Task goal:
Restate, word for word, every line of the data.
^^^^^^^^
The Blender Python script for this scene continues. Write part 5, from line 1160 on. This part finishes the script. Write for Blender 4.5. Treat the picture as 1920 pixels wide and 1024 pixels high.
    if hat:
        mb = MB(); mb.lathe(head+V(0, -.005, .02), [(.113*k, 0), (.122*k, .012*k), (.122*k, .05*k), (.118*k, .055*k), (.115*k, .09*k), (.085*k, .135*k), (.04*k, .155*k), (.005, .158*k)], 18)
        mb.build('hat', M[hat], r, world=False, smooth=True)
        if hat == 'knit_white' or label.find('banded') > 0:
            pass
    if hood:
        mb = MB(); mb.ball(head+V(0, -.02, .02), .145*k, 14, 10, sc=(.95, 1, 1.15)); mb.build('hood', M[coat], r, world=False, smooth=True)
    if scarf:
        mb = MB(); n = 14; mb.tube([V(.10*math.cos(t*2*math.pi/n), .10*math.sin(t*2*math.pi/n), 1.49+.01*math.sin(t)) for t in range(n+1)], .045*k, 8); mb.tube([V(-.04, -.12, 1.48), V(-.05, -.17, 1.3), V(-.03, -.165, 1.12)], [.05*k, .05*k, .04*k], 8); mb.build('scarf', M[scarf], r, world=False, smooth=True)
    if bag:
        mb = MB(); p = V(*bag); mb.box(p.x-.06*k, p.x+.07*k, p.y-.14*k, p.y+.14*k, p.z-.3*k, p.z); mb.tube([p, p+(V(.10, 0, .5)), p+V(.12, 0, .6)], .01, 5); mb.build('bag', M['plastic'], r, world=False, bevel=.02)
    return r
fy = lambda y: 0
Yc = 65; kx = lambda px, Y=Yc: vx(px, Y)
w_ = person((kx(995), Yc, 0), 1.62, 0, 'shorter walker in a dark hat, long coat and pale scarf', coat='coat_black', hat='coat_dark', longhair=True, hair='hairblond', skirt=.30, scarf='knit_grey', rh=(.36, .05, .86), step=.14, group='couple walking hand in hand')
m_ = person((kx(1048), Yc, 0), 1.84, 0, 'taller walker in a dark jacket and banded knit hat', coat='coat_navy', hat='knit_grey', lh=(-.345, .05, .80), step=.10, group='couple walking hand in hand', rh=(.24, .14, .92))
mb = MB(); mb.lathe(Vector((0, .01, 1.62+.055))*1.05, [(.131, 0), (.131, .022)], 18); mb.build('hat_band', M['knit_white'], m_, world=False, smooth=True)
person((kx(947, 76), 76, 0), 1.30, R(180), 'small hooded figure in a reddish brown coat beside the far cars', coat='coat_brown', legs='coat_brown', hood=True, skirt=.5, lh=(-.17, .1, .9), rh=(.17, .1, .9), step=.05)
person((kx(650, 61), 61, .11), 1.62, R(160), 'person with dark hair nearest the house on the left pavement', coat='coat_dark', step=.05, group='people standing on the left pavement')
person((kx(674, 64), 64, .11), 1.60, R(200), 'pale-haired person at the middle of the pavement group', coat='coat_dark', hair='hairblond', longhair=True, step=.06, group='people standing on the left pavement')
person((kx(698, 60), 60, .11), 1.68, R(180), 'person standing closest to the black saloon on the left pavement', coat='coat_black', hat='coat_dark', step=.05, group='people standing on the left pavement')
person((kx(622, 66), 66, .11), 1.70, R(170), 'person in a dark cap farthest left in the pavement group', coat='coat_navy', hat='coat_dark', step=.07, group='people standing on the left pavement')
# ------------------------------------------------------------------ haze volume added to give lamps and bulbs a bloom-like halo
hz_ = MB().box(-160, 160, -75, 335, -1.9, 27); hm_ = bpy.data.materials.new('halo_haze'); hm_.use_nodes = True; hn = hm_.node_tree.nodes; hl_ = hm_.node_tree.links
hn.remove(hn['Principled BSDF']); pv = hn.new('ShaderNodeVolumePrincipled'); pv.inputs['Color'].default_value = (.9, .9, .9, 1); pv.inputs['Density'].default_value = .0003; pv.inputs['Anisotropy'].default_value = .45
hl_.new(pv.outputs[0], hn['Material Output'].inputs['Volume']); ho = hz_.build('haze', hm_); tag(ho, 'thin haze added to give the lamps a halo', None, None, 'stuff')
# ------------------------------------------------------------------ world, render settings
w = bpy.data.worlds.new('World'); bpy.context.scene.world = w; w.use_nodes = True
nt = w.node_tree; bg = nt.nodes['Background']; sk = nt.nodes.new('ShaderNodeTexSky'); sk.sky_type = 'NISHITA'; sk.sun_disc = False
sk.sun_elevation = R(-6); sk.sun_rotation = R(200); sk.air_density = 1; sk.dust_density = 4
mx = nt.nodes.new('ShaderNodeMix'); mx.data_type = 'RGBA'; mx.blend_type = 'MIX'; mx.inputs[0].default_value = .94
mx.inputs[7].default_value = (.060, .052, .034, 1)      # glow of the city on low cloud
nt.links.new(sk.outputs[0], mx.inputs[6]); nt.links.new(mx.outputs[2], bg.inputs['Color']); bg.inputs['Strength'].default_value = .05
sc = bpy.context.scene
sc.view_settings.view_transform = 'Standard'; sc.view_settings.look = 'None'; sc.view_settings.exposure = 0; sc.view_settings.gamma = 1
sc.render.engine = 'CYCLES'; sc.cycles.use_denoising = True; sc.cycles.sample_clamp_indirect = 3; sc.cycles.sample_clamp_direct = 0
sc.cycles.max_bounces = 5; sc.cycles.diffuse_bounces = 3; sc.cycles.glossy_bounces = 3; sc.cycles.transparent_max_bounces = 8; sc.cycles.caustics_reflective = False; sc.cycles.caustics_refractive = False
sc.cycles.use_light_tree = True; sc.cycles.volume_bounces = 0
^^^^^^^^
Problem solution:
The Blender Python script for this scene continues. Write part 5, from line 1160 on. This part finishes the script. Write for Blender 4.5. Treat the picture as 1920 pixels wide and 1024 pixels high.
    if hat:
        mb = MB(); mb.lathe(head+V(0, -.005, .02), [(.113*k, 0), (.122*k, .012*k), (.122*k, .05*k), (.118*k, .055*k), (.115*k, .09*k), (.085*k, .135*k), (.04*k, .155*k), (.005, .158*k)], 18)
        mb.build('hat', M[hat], r, world=False, smooth=True)
        if hat == 'knit_white' or label.find('banded') > 0:
            pass
    if hood:
        mb = MB(); mb.ball(head+V(0, -.02, .02), .145*k, 14, 10, sc=(.95, 1, 1.15)); mb.build('hood', M[coat], r, world=False, smooth=True)
    if scarf:
        mb = MB(); n = 14; mb.tube([V(.10*math.cos(t*2*math.pi/n), .10*math.sin(t*2*math.pi/n), 1.49+.01*math.sin(t)) for t in range(n+1)], .045*k, 8); mb.tube([V(-.04, -.12, 1.48), V(-.05, -.17, 1.3), V(-.03, -.165, 1.12)], [.05*k, .05*k, .04*k], 8); mb.build('scarf', M[scarf], r, world=False, smooth=True)
    if bag:
        mb = MB(); p = V(*bag); mb.box(p.x-.06*k, p.x+.07*k, p.y-.14*k, p.y+.14*k, p.z-.3*k, p.z); mb.tube([p, p+(V(.10, 0, .5)), p+V(.12, 0, .6)], .01, 5); mb.build('bag', M['plastic'], r, world=False, bevel=.02)
    return r
fy = lambda y: 0
Yc = 65; kx = lambda px, Y=Yc: vx(px, Y)
w_ = person((kx(995), Yc, 0), 1.62, 0, 'shorter walker in a dark hat, long coat and pale scarf', coat='coat_black', hat='coat_dark', longhair=True, hair='hairblond', skirt=.30, scarf='knit_grey', rh=(.36, .05, .86), step=.14, group='couple walking hand in hand')
m_ = person((kx(1048), Yc, 0), 1.84, 0, 'taller walker in a dark jacket and banded knit hat', coat='coat_navy', hat='knit_grey', lh=(-.345, .05, .80), step=.10, group='couple walking hand in hand', rh=(.24, .14, .92))
mb = MB(); mb.lathe(Vector((0, .01, 1.62+.055))*1.05, [(.131, 0), (.131, .022)], 18); mb.build('hat_band', M['knit_white'], m_, world=False, smooth=True)
person((kx(947, 76), 76, 0), 1.30, R(180), 'small hooded figure in a reddish brown coat beside the far cars', coat='coat_brown', legs='coat_brown', hood=True, skirt=.5, lh=(-.17, .1, .9), rh=(.17, .1, .9), step=.05)
person((kx(650, 61), 61, .11), 1.62, R(160), 'person with dark hair nearest the house on the left pavement', coat='coat_dark', step=.05, group='people standing on the left pavement')
person((kx(674, 64), 64, .11), 1.60, R(200), 'pale-haired person at the middle of the pavement group', coat='coat_dark', hair='hairblond', longhair=True, step=.06, group='people standing on the left pavement')
person((kx(698, 60), 60, .11), 1.68, R(180), 'person standing closest to the black saloon on the left pavement', coat='coat_black', hat='coat_dark', step=.05, group='people standing on the left pavement')
person((kx(622, 66), 66, .11), 1.70, R(170), 'person in a dark cap farthest left in the pavement group', coat='coat_navy', hat='coat_dark', step=.07, group='people standing on the left pavement')
# ------------------------------------------------------------------ haze volume added to give lamps and bulbs a bloom-like halo
hz_ = MB().box(-160, 160, -75, 335, -1.9, 27); hm_ = bpy.data.materials.new('halo_haze'); hm_.use_nodes = True; hn = hm_.node_tree.nodes; hl_ = hm_.node_tree.links
hn.remove(hn['Principled BSDF']); pv = hn.new('ShaderNodeVolumePrincipled'); pv.inputs['Color'].default_value = (.9, .9, .9, 1); pv.inputs['Density'].default_value = .0003; pv.inputs['Anisotropy'].default_value = .45
hl_.new(pv.outputs[0], hn['Material Output'].inputs['Volume']); ho = hz_.build('haze', hm_); tag(ho, 'thin haze added to give the lamps a halo', None, None, 'stuff')
# ------------------------------------------------------------------ world, render settings
w = bpy.data.worlds.new('World'); bpy.context.scene.world = w; w.use_nodes = True
nt = w.node_tree; bg = nt.nodes['Background']; sk = nt.nodes.new('ShaderNodeTexSky'); sk.sky_type = 'NISHITA'; sk.sun_disc = False
sk.sun_elevation = R(-6); sk.sun_rotation = R(200); sk.air_density = 1; sk.dust_density = 4
mx = nt.nodes.new('ShaderNodeMix'); mx.data_type = 'RGBA'; mx.blend_type = 'MIX'; mx.inputs[0].default_value = .94
mx.inputs[7].default_value = (.060, .052, .034, 1)      # glow of the city on low cloud
nt.links.new(sk.outputs[0], mx.inputs[6]); nt.links.new(mx.outputs[2], bg.inputs['Color']); bg.inputs['Strength'].default_value = .05
sc = bpy.context.scene
sc.view_settings.view_transform = 'Standard'; sc.view_settings.look = 'None'; sc.view_settings.exposure = 0; sc.view_settings.gamma = 1
sc.render.engine = 'CYCLES'; sc.cycles.use_denoising = True; sc.cycles.sample_clamp_indirect = 3; sc.cycles.sample_clamp_direct = 0
sc.cycles.max_bounces = 5; sc.cycles.diffuse_bounces = 3; sc.cycles.glossy_bounces = 3; sc.cycles.transparent_max_bounces = 8; sc.cycles.caustics_reflective = False; sc.cycles.caustics_refractive = False
sc.cycles.use_light_tree = True; sc.cycles.volume_bounces = 0